From another point of view - we've had machines that mop floors for decades - and there's still a lot of people employed to mop floors. Is this because mopping floors is incredibly complex and creative? No - it's because people who mop floors get paid minimum wage, and they do a lot of other things, too.
No code still has a bit to go. It's main focus right now is having a model and can generate a UI and have a method to update a database. When you get into the weeds of what companies want, it's that person in group A is allowed to update, group B can create things, and group C can only view. And on top of that there is private stuff that only the same user can see. It's that shit that makes no-code a non-starter for Google, Amazon, ...
Perhaps a company that wants to display the current Bitcoin price on a screen and let you do currency conversions you can do that in "no code", but then again, a programmer can also do that with code in 15 minutes...
I imagine this goes for most skilled trades jobs. The lack of generalizability becomes apparent every time I undertake a DIY project that doesn’t go as planned
As a tradesperson myself, working in a highly automated part of the metal fabrication process, I feel an urge to say something like:
The only thing standing between a programmer and unemployment is a sufficiently advanced compiler
But only because I great contempt for the hubris on display in these sorts of threads.
At the end of the day though, it's a-little-bit-form-column-A-and-a-little-bit-from-column-B.

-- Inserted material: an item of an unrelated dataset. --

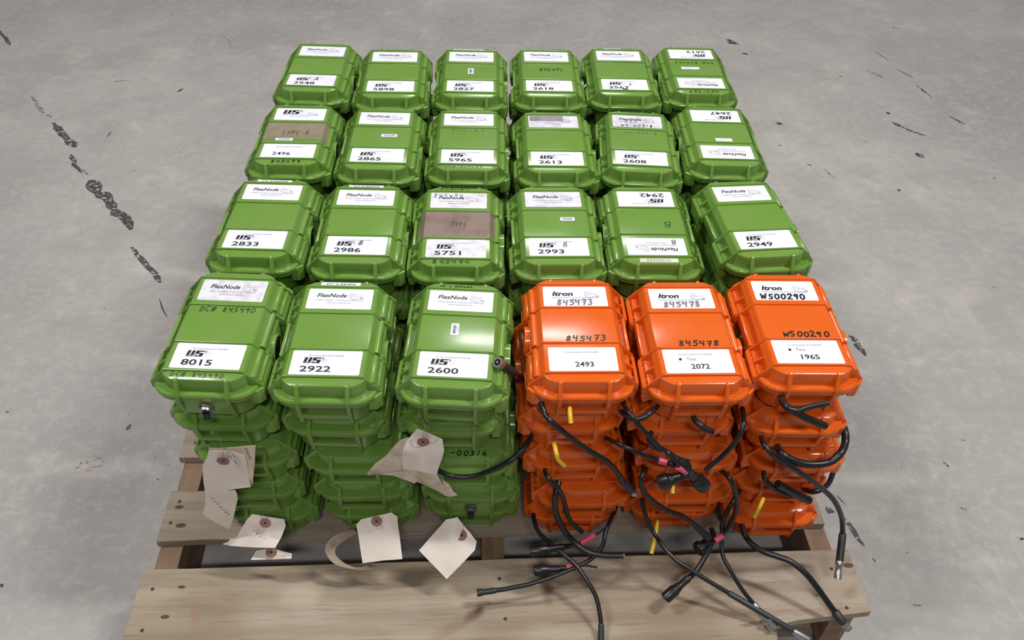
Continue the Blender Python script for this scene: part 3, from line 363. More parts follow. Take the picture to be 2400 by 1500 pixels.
def hinge_mesh(mt):       # centred on y=0, 57 mm long
    bm = bmesh.new(); h = .0278
    extr(bm, [(-.0845, .044), (-.0845, .0585), (-.0790, .0625), (-.0785, .044)], 'y', -h, h)
    box(bm, -.0715, -.064, -h, h, .044, .0575)
    extr(bm, [(-.083, .046), (-.083, .0600), (-.063, .0765), (-.063, .046)], 'y', -.0014, .0014)
    for y in (-h, -h*.45, h*.45, h-.004): extr(bm, [(-.084, .044), (-.084, .0560), (-.064, .0600), (-.064, .044)], 'y', y, y+.004)
    extr(bm, [(-.080, .022), (-.0835, .034), (-.0835, .0435), (-.064, .0435), (-.064, .030)], 'y', -h+.003, h-.003)
    return mesh_from(bm, 'hinge', mt, bev=.0007)
def latch_mesh(mt):
    bm = bmesh.new(); h = .0275
    cyl(bm, (.0690, -h, .0705), (.0690, h, .0705), .0055, 14)
    extr(bm, [(.066, .064), (.0705, .0665), (.0765, .0640), (.0825, .054), (.0840, .040), (.0815, .026), (.0765, .020), (.066, .024)], 'y', -h, h)
    cyl(bm, (.0765, -h+.002, .0615), (.0765, h-.002, .0615), .0042, 12)
    box(bm, .0820, .0850, -h+.012, h-.012, .030, .038)
    return mesh_from(bm, 'latch', mt, bev=.0007)
def port_mesh(mt):
    bm = bmesh.new(); h = .035
    cyl(bm, (.0690, -h, .0705), (.0690, h, .0705), .0055, 14)
    extr(bm, [(.066, .060), (.0725, .0635), (.0760, .056), (.0760, .020), (.066, .018)], 'y', -h, h)
    # open tube facing sideways
    seg = 24; cy, cz, = -.008, .041; ro, ri = .0245, .0212
    rings = []
    for x, r in ((.072, ro), (.0828, ro), (.0834, ro-.0008), (.0834, ri), (.0790, ri)):
        rings.append([bm.verts.new((x, cy+r*math.cos(2*math.pi*i/seg), cz+r*math.sin(2*math.pi*i/seg))) for i in range(seg)])
    for A, B in zip(rings, rings[1:]):
        for i in range(seg): bm.faces.new((A[i], A[(i+1) % seg], B[(i+1) % seg], B[i]))
    bm.faces.new(rings[0]); bm.faces.new(rings[-1])
    return mesh_from(bm, 'side_port', mt, bev=0)
def bore_mesh():
    bm = bmesh.new(); cyl(bm, (.0780, -.008, .041), (.0798, -.008, .041), .0211, 24); return mesh_from(bm, 'bore', DARK)
BORE = bore_mesh()
CM = {}
for k, mt in (('green', GREEN), ('orange', ORANGE)):
    CM[k] = dict(lid=lid_mesh(mt), base=base_mesh(mt), base2=base_mesh(mt, False), hinge=hinge_mesh(mt), latch=latch_mesh(mt), port=port_mesh(mt))
bm = bmesh.new(); cyl(bm, (0, 0, 0), (0, 0, .0003), .0013, 8); HOLE = mesh_from(bm, 'hole', DARK)
# ---------------------------------------------------------------- writing
TX = {}
def text_mesh(s, size, bold=0.0, shear=0.0, mat=INK, spacing=1.0, xs=1.0):
    k = (s, size, bold, shear, mat.name, spacing, xs)
    if k in TX: return TX[k]
    cu = bpy.data.curves.new('text', 'FONT'); cu.body = s; cu.size = 1; cu.offset = bold; cu.shear = shear; cu.align_x = 'LEFT'; cu.resolution_u = 2; cu.space_character = spacing
    o = bpy.data.objects.new('text', cu); C.objects.link(o)
    dg = bpy.context.evaluated_depsgraph_get(); dg.update(); me = bpy.data.meshes.new_from_object(o.evaluated_get(dg))
    bpy.data.objects.remove(o); vs = [v.co.copy() for v in me.vertices]; ps = [tuple(p.vertices) for p in me.polygons]
    TX[k] = ([(v.x*size*xs, v.y*size) for v in vs], ps); bpy.data.meshes.remove(me); return TX[k]
def put_text(bm, s, x, y, width=None, height=None, mi=0, bold=0.0, shear=0.0, spacing=1.0, cx=False):
    vs, ps = text_mesh(s, 1.0, bold, shear, INK, spacing)
    x0 = min(v[0] for v in vs); x1 = max(v[0] for v in vs); cap = .70
    sx = width/(x1-x0) if width else height/cap; sy = height/cap
    ox = x-x0*sx-(width/2 if cx and width else 0)
    V = [bm.verts.new((ox+v[0]*sx, y+v[1]*sy, 0)) for v in vs]
    for p in ps:
        try: bm.faces.new([V[i] for i in p]).material_index = mi
        except ValueError: pass
def poly(bm, pts, mi=0, z=0): bm.faces.new([bm.verts.new((p[0], p[1], z)) for p in pts]).material_index = mi
def stroke(bm, pts, wd, mi=0, z=0):
    for a, b in zip(pts, pts[1:]):
        a = Vector(a); b = Vector(b); d = b-a
        if d.length < 1e-7: continue
        d.normalize(); n = Vector((-d.y, d.x))*wd/2; a2 = a-d*wd*.35; b2 = b+d*wd*.35; z += 2e-6
        poly(bm, [a2-n, b2-n, b2+n, a2+n], mi, z)
def arcpts(cx, cy, rx, ry, a0, a1, n=12): return [(cx+rx*math.cos(math.radians(a0+(a1-a0)*i/n)), cy+ry*math.sin(math.radians(a0+(a1-a0)*i/n))) for i in range(n+1)]
G = {'0': [arcpts(.5, .7, .42, .68, 80, 440, 12)], '1': [[(.5, 1.4), (.45, 0)]], '2': [[(.05, 1.1), (.3, 1.4), (.75, 1.3), (.8, .95), (.05, .05), (.5, .12), (.95, .02)]],
     '3': [[(.1, 1.3), (.6, 1.4), (.85, 1.1), (.45, .75), (.9, .5), (.7, .05), (.1, .05)]], '4': [[(.1, 1.4), (.08, .75), (.8, .75)], [(.8, 1.35), (.7, 0)]],
     '5': [[(.85, 1.4), (.2, 1.35), (.15, .85), (.6, .85), (.85, .5), (.6, .08), (.05, .05)]], '6': [[(.75, 1.4), (.25, .9), (.1, .35), (.4, .02), (.85, .2), (.8, .6), (.4, .65), (.15, .4)]],
     '7': [[(.05, 1.35), (.9, 1.4), (.5, 0)], [(.3, .75), (.8, .75)]], '8': [[(.8, 1.15), (.45, 1.4), (.15, 1.1), (.45, .78), (.85, .4), (.5, .02), (.1, .3), (.4, .72), (.8, 1.15)]],
     '9': [[(.8, 1.1), (.4, 1.4), (.1, 1.0), (.4, .75), (.8, 1.05), (.8, 1.3), (.65, 0)]], 'D': [[(.15, 1.35), (.1, 0)], [(.0, 1.3), (.6, 1.3), (.95, .8), (.7, .2), (.1, .02)]],
     'C': [[(.9, 1.2), (.5, 1.4), (.1, .9), (.15, .3), (.5, .0), (.95, .2)]], '#': [[(.3, 1.3), (.2, 0)], [(.75, 1.3), (.65, 0)], [(.0, .9), (1, .95)], [(0, .4), (.95, .45)]],
     'W': [[(.0, 1.3), (.15, .1), (.5, .9), (.75, .1), (1.1, 1.35)]], 'S': [[(.85, 1.3), (.3, 1.35), (.15, .9), (.75, .55), (.7, .1), (.1, .05)]], 'T': [[(.0, 1.3), (1, 1.4)], [(.5, 1.35), (.4, 0)]],
     'Y': [[(.05, 1.35), (.45, .7)], [(1, 1.4), (.25, 0)]], 'P': [[(.2, 1.35), (.1, 0)], [(.05, 1.3), (.8, 1.3), (.8, .8), (.2, .7)]], 'E': [[(.9, 1.35), (.2, 1.3), (.1, .05), (.85, .1)], [(.15, .7), (.75, .75)]],
     'B': [[(.15, 1.35), (.1, .02), (.7, .05), (.85, .4), (.2, .72), (.75, 1.0), (.6, 1.35), (.12, 1.33)]], 'A': [[(0, 0), (.5, 1.4), (.95, 0)], [(.2, .55), (.8, .55)]], '-': [[(.1, .7), (.8, .72)]], '+': [[(.1, .7), (.8, .72)], [(.45, 1.1), (.43, .3)]]}
def hand(bm, s, x, y, w, h, wd, seed=0, mi=0):
    rnd = random.Random(seed*31+len(s)); n = len(s); step = w/n
    for i, ch in enumerate(s):
        if ch == ' ' or ch not in G: continue
        ox = x+i*step+rnd.uniform(-.05, .05)*step; oy = y+rnd.uniform(-.06, .06)*h; k = rnd.uniform(.9, 1.1); sl = rnd.uniform(.05, .22)
        for st in G[ch]:
            stroke(bm, [(ox+(px+sl*py-.1)*step*.72, oy+py/1.4*h*k) for px, py in st], wd, mi)
def hand_obj(parent, s, x, y, w, h, wd, z, seed=0, mat=MARKER, rz=0, name='handwriting', cx=0, cy=0, tilt=0):
    bm = bmesh.new(); hand(bm, s, x, y-(h/2 if tilt else 0), w, h, wd*1.35, seed); return obj(name, mesh_from(bm, name, mat, smooth=False), parent, (cx, cy, z), (tilt, 0, rz))
def swoosh(bm, x, y, s, four=True):
    for i in range(4): stroke(bm, arcpts(x+s*(.10+.13*i), y, s*(.42-.08*i), s*(.50-.09*i), 110, 225, 8), s*.035, 1)
    stroke(bm, arcpts(x+.25*s, y, s*.58, s*.58, 200, 318, 12), s*.05, 1)
    put_text(bm, 'ocket', x+s*.35, y-s*.10, s*.75, s*.24, 2)
    if four: put_text(bm, '4G', x+s*.86, y-s*.55, s*.42, s*.30, 1, bold=.02)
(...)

We went from not-flying to landing robots on another planet in a handful of decades, who knows what a little bit more processing power and a few more layers of abstraction could bring.
Printing works really well. It's print drivers (software) that are an utter and complete mess.
I've never had a printer that didn't work: I've had plenty that wanted the correct offering to the HP website to be made and several hundred megs of adware installed before a postscript file made it to the actual hardware.
Nonsense. If you could automate programming, it would be the last thing to truly be automated before the singularity. After all, if programming was truly automated, the program for creating a brick laying robot would write itself.